The prestigous bank, whose customers include the Queen and wealthy celebrities such as Sir Elton John, has been accused in civil court cases in America, says the Observer.
Bank chiefs have denied the allegations made against it and deny they are being investigated.
![[ image: width=150]](/olmedia/390000/images/_391353_elton150.jpg)
The report says the investigation was launched after a customer at the bank's New York branch told a court that Coutts had arranged for him to attend a seminar in Monaco where he was taught tax evasion techniques. The tips would have also enabled him to launder money, the man said.
The Federal Reserve Bank and the Manhattan District Attorney's Office are both looking into the claims, the Observer says.

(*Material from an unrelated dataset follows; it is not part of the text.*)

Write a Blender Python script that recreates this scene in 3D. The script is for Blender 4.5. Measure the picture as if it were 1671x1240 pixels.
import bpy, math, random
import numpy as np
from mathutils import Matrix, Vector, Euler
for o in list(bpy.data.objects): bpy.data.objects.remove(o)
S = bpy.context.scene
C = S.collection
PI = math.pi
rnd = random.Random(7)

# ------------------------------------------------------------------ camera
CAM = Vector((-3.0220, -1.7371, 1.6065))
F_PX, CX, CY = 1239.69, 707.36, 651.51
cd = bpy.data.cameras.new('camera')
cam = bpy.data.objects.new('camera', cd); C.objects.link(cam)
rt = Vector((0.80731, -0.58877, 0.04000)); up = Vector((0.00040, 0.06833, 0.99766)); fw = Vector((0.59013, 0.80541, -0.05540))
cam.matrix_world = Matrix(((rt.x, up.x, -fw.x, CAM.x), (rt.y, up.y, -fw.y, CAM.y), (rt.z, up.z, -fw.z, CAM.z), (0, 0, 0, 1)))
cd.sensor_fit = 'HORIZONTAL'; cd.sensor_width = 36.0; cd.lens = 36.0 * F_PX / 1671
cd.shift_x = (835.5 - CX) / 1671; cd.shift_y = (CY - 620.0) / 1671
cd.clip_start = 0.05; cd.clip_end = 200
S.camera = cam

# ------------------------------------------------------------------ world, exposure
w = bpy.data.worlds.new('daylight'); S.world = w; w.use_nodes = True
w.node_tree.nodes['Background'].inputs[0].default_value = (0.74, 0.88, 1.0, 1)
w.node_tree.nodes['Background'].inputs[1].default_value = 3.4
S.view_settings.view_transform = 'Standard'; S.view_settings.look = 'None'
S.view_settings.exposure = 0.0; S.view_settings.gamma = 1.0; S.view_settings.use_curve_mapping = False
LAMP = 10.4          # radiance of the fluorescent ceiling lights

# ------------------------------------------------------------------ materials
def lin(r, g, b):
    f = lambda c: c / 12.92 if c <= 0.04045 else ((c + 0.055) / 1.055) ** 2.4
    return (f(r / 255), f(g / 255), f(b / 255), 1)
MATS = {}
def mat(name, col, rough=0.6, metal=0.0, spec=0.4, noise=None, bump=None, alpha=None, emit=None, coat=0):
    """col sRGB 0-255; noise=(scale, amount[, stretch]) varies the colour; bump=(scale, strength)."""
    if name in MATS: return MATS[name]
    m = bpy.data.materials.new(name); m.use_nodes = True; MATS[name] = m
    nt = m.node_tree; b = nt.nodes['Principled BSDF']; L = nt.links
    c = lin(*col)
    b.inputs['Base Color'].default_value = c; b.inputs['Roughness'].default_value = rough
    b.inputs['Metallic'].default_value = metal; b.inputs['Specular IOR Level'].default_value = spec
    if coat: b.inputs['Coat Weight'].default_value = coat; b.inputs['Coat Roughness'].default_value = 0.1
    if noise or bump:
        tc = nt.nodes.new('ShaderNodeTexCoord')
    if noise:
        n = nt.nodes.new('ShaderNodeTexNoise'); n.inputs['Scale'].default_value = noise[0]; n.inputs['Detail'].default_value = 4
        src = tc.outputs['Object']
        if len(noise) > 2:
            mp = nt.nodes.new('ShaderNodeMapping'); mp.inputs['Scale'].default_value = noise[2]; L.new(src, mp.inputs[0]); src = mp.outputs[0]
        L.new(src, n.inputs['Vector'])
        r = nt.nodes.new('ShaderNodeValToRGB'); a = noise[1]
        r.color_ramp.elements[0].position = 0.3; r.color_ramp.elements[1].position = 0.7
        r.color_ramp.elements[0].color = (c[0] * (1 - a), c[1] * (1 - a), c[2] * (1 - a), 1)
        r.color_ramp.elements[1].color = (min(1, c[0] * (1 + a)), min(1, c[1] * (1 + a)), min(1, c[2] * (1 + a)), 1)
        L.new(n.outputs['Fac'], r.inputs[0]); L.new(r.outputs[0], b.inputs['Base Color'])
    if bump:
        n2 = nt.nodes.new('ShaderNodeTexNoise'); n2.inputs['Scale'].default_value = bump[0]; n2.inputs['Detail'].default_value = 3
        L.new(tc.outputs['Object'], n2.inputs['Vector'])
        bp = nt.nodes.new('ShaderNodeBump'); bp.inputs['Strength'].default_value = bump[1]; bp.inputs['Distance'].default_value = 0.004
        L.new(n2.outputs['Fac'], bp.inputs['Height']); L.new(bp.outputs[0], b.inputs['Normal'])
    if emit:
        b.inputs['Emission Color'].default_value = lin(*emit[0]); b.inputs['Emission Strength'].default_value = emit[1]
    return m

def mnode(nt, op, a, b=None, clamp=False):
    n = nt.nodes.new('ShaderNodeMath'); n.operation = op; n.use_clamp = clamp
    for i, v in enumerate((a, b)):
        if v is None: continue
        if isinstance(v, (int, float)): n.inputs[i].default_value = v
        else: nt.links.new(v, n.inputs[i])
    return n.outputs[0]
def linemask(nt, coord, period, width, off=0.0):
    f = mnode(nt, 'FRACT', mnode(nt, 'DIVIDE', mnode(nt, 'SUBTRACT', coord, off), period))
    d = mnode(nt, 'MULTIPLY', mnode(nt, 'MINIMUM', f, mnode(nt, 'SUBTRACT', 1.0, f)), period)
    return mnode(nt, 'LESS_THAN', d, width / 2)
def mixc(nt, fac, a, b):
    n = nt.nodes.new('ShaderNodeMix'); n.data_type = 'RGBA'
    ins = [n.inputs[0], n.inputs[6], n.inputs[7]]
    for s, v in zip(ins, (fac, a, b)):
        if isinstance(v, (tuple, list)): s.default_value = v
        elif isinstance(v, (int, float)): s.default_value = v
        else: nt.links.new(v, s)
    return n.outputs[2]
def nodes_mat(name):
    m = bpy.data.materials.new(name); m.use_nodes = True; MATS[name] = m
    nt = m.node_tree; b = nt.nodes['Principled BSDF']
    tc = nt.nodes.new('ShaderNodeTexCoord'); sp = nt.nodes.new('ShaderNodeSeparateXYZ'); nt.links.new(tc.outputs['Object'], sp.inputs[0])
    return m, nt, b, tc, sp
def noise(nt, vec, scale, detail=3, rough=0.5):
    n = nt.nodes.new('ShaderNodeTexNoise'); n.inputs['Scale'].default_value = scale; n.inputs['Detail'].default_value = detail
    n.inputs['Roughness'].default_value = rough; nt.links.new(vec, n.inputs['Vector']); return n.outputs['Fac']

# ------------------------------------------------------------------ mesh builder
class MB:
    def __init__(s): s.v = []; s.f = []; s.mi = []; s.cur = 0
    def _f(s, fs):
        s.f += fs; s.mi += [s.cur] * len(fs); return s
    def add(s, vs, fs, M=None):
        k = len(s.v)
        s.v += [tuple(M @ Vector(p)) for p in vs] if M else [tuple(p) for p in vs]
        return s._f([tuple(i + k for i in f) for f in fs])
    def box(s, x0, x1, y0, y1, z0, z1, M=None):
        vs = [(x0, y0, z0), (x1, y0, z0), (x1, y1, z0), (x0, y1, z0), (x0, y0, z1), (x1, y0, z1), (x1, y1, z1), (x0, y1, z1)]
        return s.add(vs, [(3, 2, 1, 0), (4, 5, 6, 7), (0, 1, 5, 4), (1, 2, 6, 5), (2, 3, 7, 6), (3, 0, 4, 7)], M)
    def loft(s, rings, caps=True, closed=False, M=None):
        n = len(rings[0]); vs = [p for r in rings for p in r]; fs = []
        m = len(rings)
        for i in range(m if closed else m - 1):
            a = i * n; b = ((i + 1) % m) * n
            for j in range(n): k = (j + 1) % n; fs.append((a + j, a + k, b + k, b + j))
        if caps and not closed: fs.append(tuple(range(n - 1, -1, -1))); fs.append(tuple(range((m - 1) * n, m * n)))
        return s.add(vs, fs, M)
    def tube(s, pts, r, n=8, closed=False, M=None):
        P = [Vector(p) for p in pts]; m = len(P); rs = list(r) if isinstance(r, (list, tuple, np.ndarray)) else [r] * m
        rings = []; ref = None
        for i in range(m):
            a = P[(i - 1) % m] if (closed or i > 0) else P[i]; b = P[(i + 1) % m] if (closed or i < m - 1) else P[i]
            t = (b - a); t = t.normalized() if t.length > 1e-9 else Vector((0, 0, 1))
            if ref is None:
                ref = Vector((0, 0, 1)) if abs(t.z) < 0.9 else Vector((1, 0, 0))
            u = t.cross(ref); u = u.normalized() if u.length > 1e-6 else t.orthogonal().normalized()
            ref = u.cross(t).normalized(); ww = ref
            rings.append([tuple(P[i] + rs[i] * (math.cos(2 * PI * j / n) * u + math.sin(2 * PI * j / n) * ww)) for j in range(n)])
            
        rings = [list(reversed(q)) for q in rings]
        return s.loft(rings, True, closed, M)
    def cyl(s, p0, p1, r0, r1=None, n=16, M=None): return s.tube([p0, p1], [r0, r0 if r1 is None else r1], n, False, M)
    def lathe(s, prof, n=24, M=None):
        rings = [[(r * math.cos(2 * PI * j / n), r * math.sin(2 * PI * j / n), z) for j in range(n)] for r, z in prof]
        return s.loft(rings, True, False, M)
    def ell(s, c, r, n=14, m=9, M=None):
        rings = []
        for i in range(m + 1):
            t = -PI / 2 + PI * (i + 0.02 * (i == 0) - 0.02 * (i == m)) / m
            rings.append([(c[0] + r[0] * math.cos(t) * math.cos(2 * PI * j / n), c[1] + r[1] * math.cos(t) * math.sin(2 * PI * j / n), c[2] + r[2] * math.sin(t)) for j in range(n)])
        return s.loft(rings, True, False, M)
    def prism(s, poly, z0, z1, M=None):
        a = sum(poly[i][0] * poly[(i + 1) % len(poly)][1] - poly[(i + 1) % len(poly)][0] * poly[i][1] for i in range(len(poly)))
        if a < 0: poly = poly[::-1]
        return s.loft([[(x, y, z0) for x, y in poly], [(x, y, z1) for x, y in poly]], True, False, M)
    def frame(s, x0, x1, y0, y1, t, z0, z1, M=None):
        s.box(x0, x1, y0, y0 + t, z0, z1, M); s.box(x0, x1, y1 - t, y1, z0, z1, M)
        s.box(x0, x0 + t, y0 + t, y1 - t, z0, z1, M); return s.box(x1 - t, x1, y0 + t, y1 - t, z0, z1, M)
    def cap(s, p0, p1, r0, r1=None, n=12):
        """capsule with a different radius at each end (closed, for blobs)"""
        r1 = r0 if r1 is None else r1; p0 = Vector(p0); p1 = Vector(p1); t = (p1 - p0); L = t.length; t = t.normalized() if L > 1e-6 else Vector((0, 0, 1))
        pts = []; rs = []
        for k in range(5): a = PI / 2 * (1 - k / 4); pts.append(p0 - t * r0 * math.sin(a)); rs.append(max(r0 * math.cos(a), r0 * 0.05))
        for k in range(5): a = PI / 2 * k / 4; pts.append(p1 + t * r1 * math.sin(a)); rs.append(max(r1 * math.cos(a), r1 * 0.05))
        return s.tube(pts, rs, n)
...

But Coutts says the customer only made the claims after defaulting on a loan of more than $45m and being sued for it by the bank.
According to the Observer, other serious allegations have also been made against the New York branch of Coutts in ongoing civil cases, which are not yet public.
They are said to involve "a pattern of fraudulent and improper practices as part of a misguided programme of engineering transactions to maximise its own pecuniary benefit".
'No bank probe'
Glyn Jones, chief executive of the Coutts Group, told BBC News Online the bank would never organise any instruction in tax evasion or money laundering.
"I haven't ready the civil proceedings recently but I can categorically deny Coutts would ever arrange a course at which money laundering techniques wer explained or encouraged," he said.
Mr Jones confirmed that a client in New York had defaulted on a major debt but said he did not know what the client had said about Coutts.
He also insisted the Federal Reserve Bank was not investigating.
"There's no substance whatever to the claim Coutts is being investigated," he said.
"We are seeking to recover a debt and we're being successful in the courts on it."
The New York branch opened in Manhattan in 1994 and closed in 1998, with losses of more than $50m.
Coutts, a private subsidiary of the NatWest, also counts the Queen Mother and Jonathan Aitken among its customers.
It prefers clients to have salaries of at least £150,000 or liquid assets of £100,000.
It also likes customers to keep a minimum £3,000 balance in their current accounts, or it levies extra charges.
Customers have their own personal bankers to look after every aspect of financial management, including offshore trusts and tax.